東京木材問屋協同組合


文苑 随想


『歴史探訪』(123)

江戸川木材工業株式会社
取締役 清水 太郎

 先日、当社の新入社員を外部研修で新木場内を4ヶ所案内致しました。訪問先は、木材・合板博物館、北三(株)、東京銘木協同組合、東京木材市場(株)であります。
 博物館では元東京大学名誉教授の岡野館長様が自ら分かり易く、親切に「樹木は地球にとって有難い存在です。生物が存在する為に必要な酸素を放出し、CO2を吸収して地球を浄化します。……」他の3ヶ所も責任者、役員様が、珍しい展示品の説明や仕事の仕組みについて話して下さいました。桜が咲き始めた新木場は歓迎ムードいっぱいで、新人達は刺激を受けたようです。
 私は北三(株)の展示ルーム入口に貼ってある写真に刺激を受けました。写真は平成26年11月から運行している「南海・真田赤備え列車」で外装に真田家の六文銭をあしらい、赤備えに因んで赤く染めて内装も豪華に飾り、難波駅(大阪市)と高野山の麓・極楽橋駅(高野町)間約50kmを走り好評を博しておりました。装飾を北三(株)さんが携ったことは云うまでもありませんが、私はこの写真を見て、NHK大河ドラマ「真田丸」で第一のクライマックス、1585年第一次上田合戦があった上田城と、赤備え列車が走っている九度山を訪ねてみようと決心致しました。

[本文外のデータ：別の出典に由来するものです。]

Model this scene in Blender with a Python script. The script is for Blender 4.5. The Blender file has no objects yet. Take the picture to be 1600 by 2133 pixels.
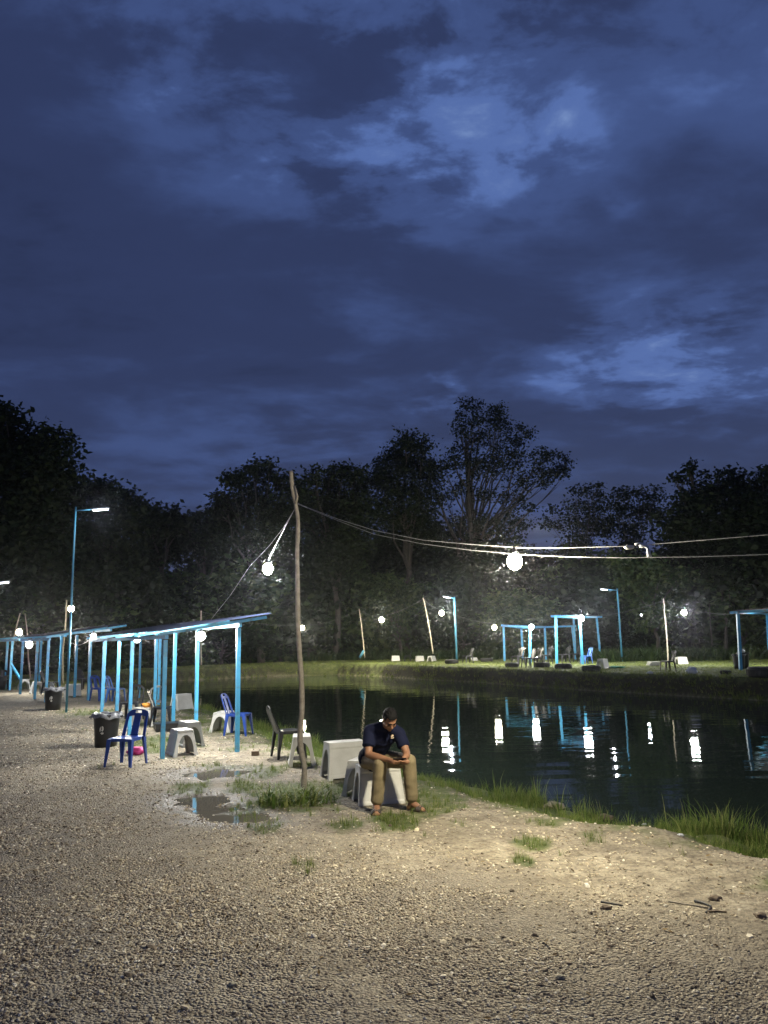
import bpy, math, random
import numpy as np
from mathutils import Vector, Matrix, noise as mnoise

random.seed(7)
rng = np.random.default_rng(7)
scene = bpy.context.scene
COL = scene.collection

# ------------------------------------------------------------------ camera
FPX = 1603.0                       # focal length in pixels of the 1600 px wide photograph (26 mm equivalent)
PITCH = math.radians(9.33)
ROLL = math.radians(-1.1)
CAM_H = 2.0
cam_data = bpy.data.cameras.new('camera')
cam_data.sensor_fit = 'VERTICAL'
cam_data.sensor_height = 34.6
cam_data.sensor_width = 34.6
cam_data.lens = 26.0
cam_data.clip_start = 0.05
cam_data.clip_end = 1500.0
cam = bpy.data.objects.new('camera', cam_data)
COL.objects.link(cam)
CAM_M = Matrix.Translation((0, 0, CAM_H)) @ Matrix.Rotation(math.pi / 2 + PITCH, 4, 'X') @ Matrix.Rotation(ROLL, 4, 'Z')
cam.matrix_world = CAM_M
scene.camera = cam

# ------------------------------------------------------------------ world: dusk sky with broken cloud
SKY_GAIN = 1.0
world = bpy.data.worlds.new('World')
scene.world = world
world.use_nodes = True


def view_dir(u, v):
    d = CAM_M.to_3x3() @ Vector(((u - 800) / FPX, (1066.5 - v) / FPX, -1.0))
    return d.normalized()


def build_world():
    nt = world.node_tree
    nt.nodes.clear()
    N = nt.nodes.new
    L = nt.links.new

    def math_(op, a, b=None, clamp=False):
        n = N('ShaderNodeMath'); n.operation = op; n.use_clamp = clamp
        for i, s in enumerate((a, b)):
            if s is None: continue
            if isinstance(s, (int, float)): n.inputs[i].default_value = s
            else: L(s, n.inputs[i])
        return n.outputs[0]

    def vmath(op, a, b=None):
        n = N('ShaderNodeVectorMath'); n.operation = op
        for i, s in enumerate((a, b)):
            if s is None: continue
            if isinstance(s, (tuple, Vector)): n.inputs[i].default_value = tuple(s)
            else: L(s, n.inputs[i])
        return n.outputs['Value'] if op in ('DOT_PRODUCT', 'LENGTH', 'DISTANCE') else n.outputs['Vector']

    def ramp(fac, stops):
        n = N('ShaderNodeValToRGB')
        el = n.color_ramp.elements
        while len(el) > 2: el.remove(el[-1])
        for i, (p, c) in enumerate(stops):
            e = el[i] if i < 2 else el.new(p)
            e.position = p; e.color = (c[0], c[1], c[2], 1)
        n.color_ramp.interpolation = 'EASE'
        L(fac, n.inputs[0])
        return n.outputs[0]

    tc = N('ShaderNodeTexCoord')
    d = tc.outputs['Generated']
    sep = N('ShaderNodeSeparateXYZ'); L(d, sep.inputs[0])
    zz = math_('ADD', math_('MAXIMUM', sep.outputs[2], 0.0), 0.16)
    px = math_('DIVIDE', sep.outputs[0], zz)
    py = math_('DIVIDE', sep.outputs[1], zz)
    comb = N('ShaderNodeCombineXYZ'); L(px, comb.inputs[0]); L(py, comb.inputs[1])
    P = comb.outputs[0]

    def noise_tex(vec, scale, detail, rough, dist=0.0, off=(0, 0, 0), sc=(1, 1, 1)):
        m = N('ShaderNodeMapping'); L(vec, m.inputs[0])
        m.inputs['Location'].default_value = off; m.inputs['Scale'].default_value = sc
        n = N('ShaderNodeTexNoise'); L(m.outputs[0], n.inputs[0])
        n.inputs['Scale'].default_value = scale; n.inputs['Detail'].default_value = detail
        n.inputs['Roughness'].default_value = rough; n.inputs['Distortion'].default_value = dist
        return n.outputs[0]

    wn = N('ShaderNodeTexNoise'); L(P, wn.inputs[0]); wn.inputs['Scale'].default_value = 2.2; wn.inputs['Detail'].default_value = 5; wn.inputs['Roughness'].default_value = .6
    dw = vmath('ADD', d, vmath('MULTIPLY', vmath('SUBTRACT', wn.outputs['Color'], (.5, .5, .5)), (.26, .26, .16)))
    big = noise_tex(P, 0.55, 4, 0.5, 0.5, (3.1, 1.7, 0), (0.8, 1.0, 1))
    mid = noise_tex(P, 2.3, 7, 0.58, 0.25, (7.3, 2.2, 0), (0.75, 1.1, 1))
    fine = noise_tex(P, 5.6, 8, 0.60, 0.3, (1.3, 9.2, 0), (0.8, 1.1, 1))
    # banks of thinner cloud that let more of the sky through: direction, spread, amount
    thin = None
    for (u, v, su, amt) in [(900, 90, 0.26, .22), (700, 60, .2, .11), (860, 330, 0.16, .24), (1040, 390, 0.09, .22), (1330, 745, 0.12, .27), (1470, 745, 0.10, .20),
                            (1560, 800, 0.07, .22), (1230, 770, .08, .15), (1500, 130, 0.08, .16), (320, 180, 0.035, .24), (585, 295, 0.028, .26), (1268, 448, 0.026, .24),
                            (1495, 511, 0.022, .26), (912, 826, 0.022, .28), (1170, 260, .03, .16), (1115, 310, .04, .15), (250, 60, 0.07, .12), (760, 690, .1, .08), (600, 920, 0.12, .08),
                            (120, 640, 0.25, -.10), (1400, 560, 0.20, -.10), (1250, 300, 0.13, -.06), (950, 480, .12, -.07), (1500, 330, .12, -.05), (80, 200, 0.16, -.05), (600, 560, .16, -.05), (900, 600, .2, -.05), (1500, 930, 0.14, -.05)]:
        c = view_dir(u, v)
        dist = vmath('DISTANCE', vmath('MULTIPLY', dw, (1, 1, 1.7)), (c.x, c.y, c.z * 1.7))
        q = math_('DIVIDE', dist, su)
        g = math_('POWER', 2.718, math_('MULTIPLY', math_('MULTIPLY', q, q), -1.0))
        g = math_('MULTIPLY', g, amt)
        thin = g if thin is None else math_('ADD', thin, g)
    base = math_('ADD', math_('MULTIPLY', big, 0.30), math_('MULTIPLY', mid, 0.56))
    base = math_('ADD', base, -0.205)
    # thin banks are broken up by the finer noise
    shp = N('ShaderNodeMapRange'); shp.interpolation_type = 'LINEAR'; shp.inputs[1].default_value = .445; shp.inputs[2].default_value = .76; shp.inputs[3].default_value = 0.0; shp.inputs[4].default_value = 1.9
    L(math_('ADD', math_('MULTIPLY', fine, .5), math_('MULTIPLY', mid, .5)), shp.inputs[0])
    brk = math_('MULTIPLY', thin, math_('ADD', shp.outputs[0], .12))
    dens = math_('ADD', math_('ADD', base, brk), math_('MULTIPLY', fine, 0.12))
    cr = ramp(dens, [(0.10, (.013, .019, .050)), (0.25, (.027, .041, .110)), (0.39, (.048, .080, .215)), (0.56, (.090, .155, .395)), (0.95, (.22, .33, .60))])
    # near the horizon the cloud is greyer
    hz = math_('MULTIPLY', math_('SUBTRACT', 1.0, math_('MULTIPLY', math_('ABSOLUTE', sep.outputs[2]), 3.0), True), 0.30)
    mx = N('ShaderNodeMix'); mx.data_type = 'RGBA'
    L(hz, mx.inputs[0]); L(cr, mx.inputs[6]); mx.inputs[7].default_value = (.040, .060, .135, 1)
    sky = N('ShaderNodeTexSky'); sky.sky_type = 'NISHITA'; sky.sun_disc = False
    sky.sun_elevation = math.radians(-3.0); sky.sun_rotation = math.radians(30)
    b1 = N('ShaderNodeBackground'); L(sky.outputs[0], b1.inputs[0]); b1.inputs[1].default_value = 0.05
    b2 = N('ShaderNodeBackground'); L(mx.outputs[2], b2.inputs[0]); b2.inputs[1].default_value = SKY_GAIN
    add = N('ShaderNodeAddShader'); L(b1.outputs[0], add.inputs[0]); L(b2.outputs[0], add.inputs[1])
    out = N('ShaderNodeOutputWorld'); L(add.outputs[0], out.inputs[0])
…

 今回は前々回に引き続き、別の角度から真田氏の活躍について歴史探訪します。
 何故真田三代の人気が高いか。それは真田氏と関わった武将たちは当代一流の人物ばかりであり、ある企画で50人の僧侶がつけた戦国武将のランキング50でNO.1〜NO.20までに入っており、綺羅星の如く輝やいて登場し、彼等が織りなす戦国絵巻が現代に到るまで多くの人々に感動を与えているからではないでしょうか。徳川家康、秀忠、武田信玄、勝頼、上杉謙信、景勝、織田信長、豊臣秀吉、秀頼、石田三成、直江兼続、明智光秀、北条氏直、大谷吉継たちであります。第一次上田合戦では、真田勢の死者140名に対し、徳川軍は1,000名以上の損害となり、真田氏の勇名は全国に轟きました。
 次のクライマックスは1600年関ヶ原の戦でありましょう。昌幸、信繁父子は徳川秀忠軍を撃退し(第二次上田合戦)秀忠は関ヶ原の戦に遅参しました。一説によれば万が一関ヶ原で東軍が敗れることも考慮し、その時は秀忠軍を温存し捲土重来を期すことになっておりました。家康は激怒し、昌幸、信繁父子を死罪にせよと主張しましたが、東軍に与した信幸のとりなしで九度山に配流されました。
 九度山は高野山の麓にありました。高野山は保元・平治の乱以来、敗残者たちが第二の人生を送った地であります。時に昌幸54才、信繁34才でありました。
 西軍の将石田三成、安国寺らは処刑され、宇喜田秀家は遠島送りになりましたが、何故昌幸、信繁父子は死罪を免れたばかりでなく九度山と云う大阪と至近の位置に配流されたか。家康の遠謀深慮があったのかも知れません。1603年江戸幕府が開かれ徳川磐石の体制になったかに見えましたが、家康にして見れば一抹の不安があったに違いない。それは大坂城の淀君秀頼母子の存在であります。
 そこで家康は一計を案じ、豊臣家に散財させる為に方広寺を大改修し、豊臣秀吉の葬儀を盛大に行うよう勧めます。ここで事件が起き、
 鐘楼の鐘に刻んだ8文字「国家安康君臣豊楽」は家康を分断し豊臣の繁栄を願うものだと云い掛りをつけます。これは家康の政治顧問天海大僧正の入れ知恵と云われておりますが、豊臣方に釈明を要求します。無理難題を押しつけ、淀君を人質にせよと迫りますがこれが因で大坂冬の陣が起ります。
 大坂城に浪人等10万人以上が集まり、秀頼は黄金200枚と銀30貫と云う大枚の矢銭を渡し信繁を呼びます。
 雌伏、14年、この時を期して昌幸から策を授かっていたことでしょうが、これを家康側は予測していたのではないでしょうか。多くの不平分子が結集していた処を計画的に戦いを仕掛けさせ、これを一網打尽に殲滅する計画を持っていたのではないでしょうか。
 しかし、最後にあと一歩の処まで追い詰められるとは到底予測できなかったに違いない。
 家康の辛勝に終り、これで安心と翌年(1617)家康は大往生を遂げ、大権現となり、東照宮に祀られました。